Moses is exhausted. Israel is too crushed to hear. Pharaoh is unmoved. And into that moment, God does not come with immediate rescue—He comes with His name and His word. Seven “I wills” bracketed by the covenant name that holds them. A genealogy that reminds Moses his call has roots deeper than his fear. A repeated commission that does not require Moses to feel ready in order to be sent.
The seven “I wills” are God’s way of saying: This is not contingent on your response. It is contingent on Mine.
What Israel could not receive, God held for them. What Moses could not say, God provided. If the kotser ruach is still with you—if you finished this study and still felt nothing—that is not the end. God was not waiting for Israel to be ready. He was moving anyway. He is moving anyway in you.
Action/Attitude for Today
Walk through today holding this truth: God keeps His word even when we cannot receive it.

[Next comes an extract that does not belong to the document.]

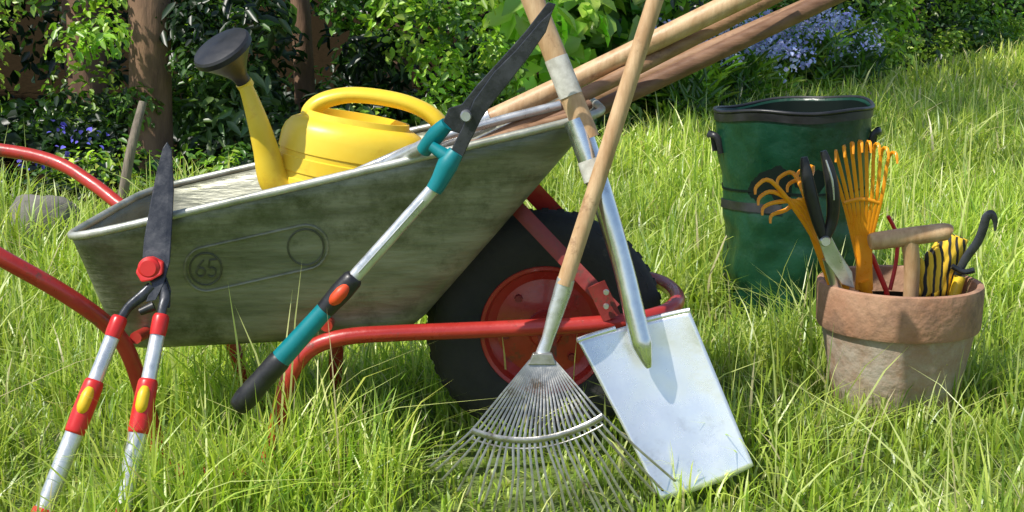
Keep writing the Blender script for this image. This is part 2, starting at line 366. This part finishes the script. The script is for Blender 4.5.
parts.append(tube("badge_ring", arc(306, 247, 18, 0, 360, 24)[:-1], .0016, M['badge'], 8, closed=True))
parts.append(tube("badge_digit", [onwall(204, 260), onwall(199, 266)]+arc(201, 272, 4.5, 180, -170, 10), .0016, M['badge'], 6))
parts.append(tube("badge_digit", [onwall(217, 259), onwall(210, 260), onwall(209, 267)]+arc(212, 272, 4.5, -110, 140, 10), .0016, M['badge'], 6))
R_ = .0135
yn, yf = 2.235, 2.59
near = [W(-260, 128, 2.08), W(-60, 222, 2.09), W(0, 257, 2.1), W(60, 291, 2.13), W(104, 322, 2.17), W(128, 352, 2.2), W(146, 405, 2.22), W(163, 462, 2.235)]
nb0 = V((near[-1].x, 2.235, .016)); near += [nb0+V((.01,0,-.004)), nb0+V((.03,0,-.012))]
ft = W(268, 470, yn)
near += [V((ft.x-.03, yn, .004)), V((ft.x-.008, yn, .018)), W(272, 448, yn), W(282, 400, yn), W(293, 370, yn), W(312, 348, yn), W(345, 337, yn), W(400, 333, yn), W(500, 329, yn), W(610, 323, yn)]
zt = near[-1].z
hx = near[-1].x
hoop = [V((hx+.075, 2.27, zt+.004)), V((hx+.115, 2.33, zt+.008)), V((hx+.125, 2.41, zt+.01)), V((hx+.11, 2.5, zt+.01)), V((hx+.07, 2.56, zt+.008)), V((hx, yf, zt+.004))]
farb = [V((-.1, yf, zt)), V((-.26, yf, zt)), V((-.31, yf, zt-.03)), V((-.325, yf, zt-.1)), V((-.34, yf, .03)), V((-.36, yf, .014)), V((-.47, yf, .014)), V((-.495, yf, .03)), V((-.525, yf, .13)), V((-.56, yf, .22)), V((-.62, 2.66, .28)), W(120, 205, 2.76), W(90, 182, 2.8), W(55, 162, 2.84), W(0, 150, 2.86), W(-120, 140, 2.88)]
parts.append(tube("frame_tube", near+hoop+farb, R_, M['red'], 14, 6))
for a, b in ((near[0], near[1]), (farb[-1]+V((-.08,0,.0)), farb[-1]+V((.05,0,0)))):
    parts.append(tube("grip", [a, a.lerp(b, .7)], .017, M['black'], 12))
parts.append(tube("cross_bar", [V((-.3, yn, zt-.005)), V((-.3, yf, zt-.005))], .010, M['red'], 10))
parts.append(tube("cross_bar", [V((-.6, 2.2, .24)), V((-.56, yf, .215))], .010, M['red'], 10))
def flatbar(name, a, b, wd, m, th=.004, ref=(0,1,0)): return tube(name, [a, b], wd/2, m, 4, 1, th/wd*1.4, ref)
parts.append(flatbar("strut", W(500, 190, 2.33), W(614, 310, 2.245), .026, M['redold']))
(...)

If you have very little today, read only verses 6-8. Read them slowly. Let one phrase stay with you: “I will take you to me for a people, and I will be to you a God.” That is enough.

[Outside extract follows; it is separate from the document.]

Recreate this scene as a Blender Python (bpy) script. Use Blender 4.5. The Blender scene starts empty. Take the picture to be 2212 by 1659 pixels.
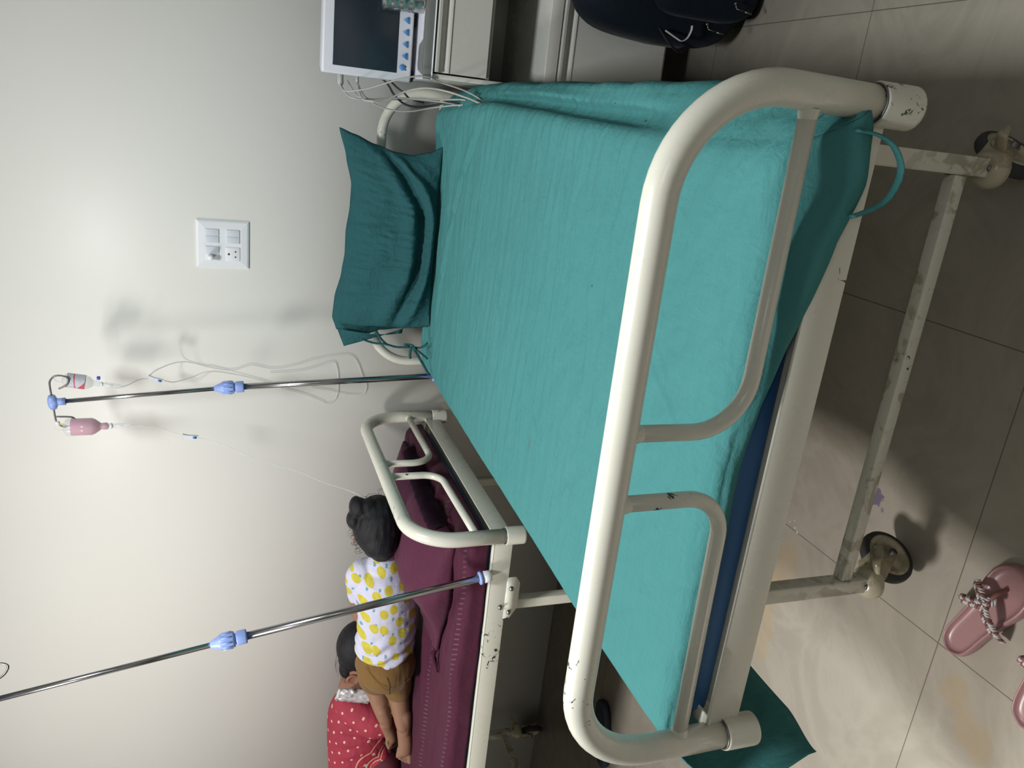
import bpy, bmesh, math, random
from mathutils import Vector, Matrix, noise
random.seed(7)
C = bpy.context.scene
COL = C.collection
PI = math.pi
# ------------------------------------------------------------------ camera
cam_d = bpy.data.cameras.new('camera')
cam = bpy.data.objects.new('camera', cam_d); COL.objects.link(cam)
CAM_POS = Vector((0.38796, -0.77030, 1.32488))
yaw, pitch, roll = -0.34381, 0.34603, -0.00586
f = Vector((math.sin(yaw)*math.cos(pitch), math.cos(yaw)*math.cos(pitch), -math.sin(pitch)))
r = Vector((math.cos(yaw), -math.sin(yaw), 0)); u = r.cross(f)
r2 = math.cos(roll)*r + math.sin(roll)*u; u2 = -math.sin(roll)*r + math.cos(roll)*u
ax, ay, az = -u2, r2, -f            # the phone was held on its side: the world's up points to the left of the frame
cam.matrix_world = Matrix(((ax.x, ay.x, az.x, CAM_POS.x), (ax.y, ay.y, az.y, CAM_POS.y),
                           (ax.z, ay.z, az.z, CAM_POS.z), (0, 0, 0, 1)))
cam_d.sensor_fit = 'HORIZONTAL'; cam_d.sensor_width = 36.0
cam_d.lens = 1688.69/2212*36.0
cam_d.clip_start = 0.02; cam_d.clip_end = 50
C.camera = cam
# ------------------------------------------------------------------ world, lights, exposure
w = bpy.data.worlds.new('world'); C.world = w; w.use_nodes = True
w.node_tree.nodes['Background'].inputs[0].default_value = (0.9, 0.95, 1.0, 1)
w.node_tree.nodes['Background'].inputs[1].default_value = 0.05
C.view_settings.view_transform = 'Standard'; C.view_settings.look = 'None'
C.view_settings.exposure = 0.12; C.view_settings.gamma = 1.0
C.view_settings.use_curve_mapping = False
def area(name, loc, size, power, color, target=None, sy=None):
    d = bpy.data.lights.new(name, 'AREA'); d.energy = power; d.color = color
    d.shape = 'RECTANGLE'; d.size = size; d.size_y = sy or size
    o = bpy.data.objects.new(name, d); COL.objects.link(o); o.location = loc
    if target:
        o.rotation_euler = (Vector(target)-Vector(loc)).to_track_quat('-Z', 'Y').to_euler()
    return o
area('ceiling_light_left', (-1.80, 0.12, 2.78), 0.42, 56, (1.0, 0.955, 0.915))
area('ceiling_light_middle', (0.02, 0.08, 2.78), 0.40, 46, (0.95, 0.985, 0.98))
area('rear_fill_light', (0.9, -2.2, 2.78), 0.6, 9, (0.97, 0.985, 1.0))  # weak fill added behind the camera to flatten the wall's falloff, no known fitting

# ------------------------------------------------------------------ helpers
def tag(o, label=None, cat=None, group=None, kind=None):
    if label: o['label'] = label
    if cat: o['category'] = cat
    if group: o['group'] = group
    if kind: o['kind'] = kind
    return o
def empty(name, loc=(0, 0, 0), rz=0):
    o = bpy.data.objects.new(name, None); COL.objects.link(o)
    o.location = loc; o.rotation_euler = (0, 0, rz); o.empty_display_size = 0.05
    return o
def obj(name, bm, mat, parent=None, smooth=True):
    me = bpy.data.meshes.new(name)
    bmesh.ops.recalc_face_normals(bm, faces=bm.faces[:])
    bm.to_mesh(me); bm.free()
    if smooth:
        for p in me.polygons: p.use_smooth = True
    o = bpy.data.objects.new(name, me); COL.objects.link(o)
    if parent is not None:
        o.parent = parent
    for m in (mat if isinstance(mat, (list, tuple)) else [mat]):
        me.materials.append(m)
    return o
def B(): return bmesh.new()
def box(bm, lo, hi, bev=0.0, rot=None, mi=0, seg=2):
    lo = Vector(lo); hi = Vector(hi); c = (lo+hi)/2; s = hi-lo
    t = bmesh.new()
    bmesh.ops.create_cube(t, size=1.0)
    for v in t.verts: v.co = Vector((v.co.x*s.x, v.co.y*s.y, v.co.z*s.z))
    if bev > 0:
        bmesh.ops.bevel(t, geom=t.edges[:], offset=min(bev, min(s)*0.45), segments=seg, affect='EDGES', profile=0.5)
    for v in t.verts:
        if rot is not None: v.co = rot @ v.co
        v.co += c
    merge(bm, t, mi)
def merge(bm, t, mi=0):
    vm = {}
    for v in t.verts: vm[v] = bm.verts.new(v.co)
    for fc in t.faces:
        try:
            nf = bm.faces.new([vm[v] for v in fc.verts]); nf.material_index = mi; nf.smooth = True
        except ValueError: pass
    t.free()
def vec(p): return Vector(p)
def smoothpath(pts, n=6):
    """Catmull-Rom through pts"""
    P = [Vector(p) for p in pts]; out = []
    for i in range(len(P)-1):
        p0 = P[max(i-1, 0)]; p1 = P[i]; p2 = P[i+1]; p3 = P[min(i+2, len(P)-1)]
        for k in range(n):
            t = k/n
            out.append(0.5*((2*p1)+(p2-p0)*t+(2*p0-5*p1+4*p2-p3)*t*t+(3*p1-p0-3*p2+p3)*t**3))
    out.append(P[-1]); return out
def fillet(pts, rad, n=10):
    P = [Vector(p) for p in pts]; out = [P[0]]
    for i in range(1, len(P)-1):
        a = (P[i-1]-P[i]).normalized(); b = (P[i+1]-P[i]).normalized()
        rr = rad[i-1] if isinstance(rad, (list, tuple)) else rad
        ang = a.angle(b); d = rr/math.tan(ang/2)
        p1 = P[i]+a*d; p2 = P[i]+b*d
        c = P[i]+(a+b).normalized()*(rr/math.sin(ang/2))
        v1 = p1-c; v2 = p2-c; th = v1.angle(v2)
        axis = v1.cross(v2).normalized()
        for k in range(n+1):
            out.append(c+Matrix.Rotation(th*k/n, 3, axis) @ v1)
    out.append(P[-1]); return out
def tube(bm, pts, rad, seg=14, caps=True, mi=0, flat=None, closed=False, up=None):
    P = [Vector(p) for p in pts]; n = len(P)
    R = [rad]*n if not isinstance(rad, (list, tuple)) else list(rad)
    T = []
    for i in range(n):
        if closed: t = P[(i+1) % n]-P[(i-1) % n]
        else: t = P[min(i+1, n-1)]-P[max(i-1, 0)]
        T.append(t.normalized())
    ref = Vector(up) if up is not None else (Vector((0, 0, 1)) if abs(T[0].z) < 0.9 else Vector((1, 0, 0)))
    N = (ref-T[0]*ref.dot(T[0])).normalized(); rings = []
    for i in range(n):
        if up is None: N = (N-T[i]*N.dot(T[i])).normalized()
        else: N = (ref-T[i]*ref.dot(T[i])).normalized()
        Bn = T[i].cross(N)
        ring = []
        for k in range(seg):
            a = 2*PI*k/seg; ca, sa = math.cos(a), math.sin(a)
            if flat: sa *= flat
            ring.append(bm.verts.new(P[i]+(N*ca+Bn*sa)*R[i]))
        rings.append(ring)
    m = n if closed else n-1
    for i in range(m):
        a, b = rings[i], rings[(i+1) % n]
        for k in range(seg):
            fc = bm.faces.new((a[k], a[(k+1) % seg], b[(k+1) % seg], b[k])); fc.material_index = mi; fc.smooth = True
    if caps and not closed:
        for ring in (rings[0], rings[-1]):
            fc = bm.faces.new(ring); fc.material_index = mi
def lathe(bm, prof, seg=24, M=Matrix.Identity(4), mi=0, caps=True):
    rings = []
    for (rr, z) in prof:
        rings.append([bm.verts.new(M @ Vector((rr*math.cos(2*PI*k/seg), rr*math.sin(2*PI*k/seg), z))) for k in range(seg)])
    for a, b in zip(rings[:-1], rings[1:]):
        for k in range(seg):
            fc = bm.faces.new((a[k], a[(k+1) % seg], b[(k+1) % seg], b[k])); fc.material_index = mi; fc.smooth = True
    if caps:
        for ring in (rings[0], rings[-1]):
            fc = bm.faces.new(ring); fc.material_index = mi
def frame(p, zdir, xdir=(1, 0, 0)):
    z = Vector(zdir).normalized(); x = Vector(xdir); x = (x-z*x.dot(z)).normalized(); y = z.cross(x)
    return Matrix(((x.x, y.x, z.x, p[0]), (x.y, y.y, z.y, p[1]), (x.z, y.z, z.z, p[2]), (0, 0, 0, 1)))
def ellipsoid(bm, c, rad, rot=None, useg=20, vseg=12, mi=0):
    t = bmesh.new(); bmesh.ops.create_uvsphere(t, u_segments=useg, v_segments=vseg, radius=1)
    for v in t.verts:
        q = Vector((v.co.x*rad[0], v.co.y*rad[1], v.co.z*rad[2]))
        if rot is not None: q = rot @ q
        v.co = q+Vector(c)
    merge(bm, t, mi)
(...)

If you can do a little more, write down one thing you have been unable to hear or receive—a verse, a promise, a word someone spoke over you. You do not have to believe it today. Just write it down. It is still being kept for you.
If something in this passage named a place of inadequacy—your own version of “uncircumcised lips”—bring it to God today. Then read verse 13 again: He gave the commission to both Moses and Aaron. Ask Him what provision He has already made for the place where you are not enough.
Say this prayer, as much of it as you mean: “Lord, I hear You saying: I am Yahweh. I will bring you out. I will redeem you. I will take you as my own. I cannot always receive this. But I am staying in the room where You are speaking. Hold the promise for me until I can hold it myself. Amen.”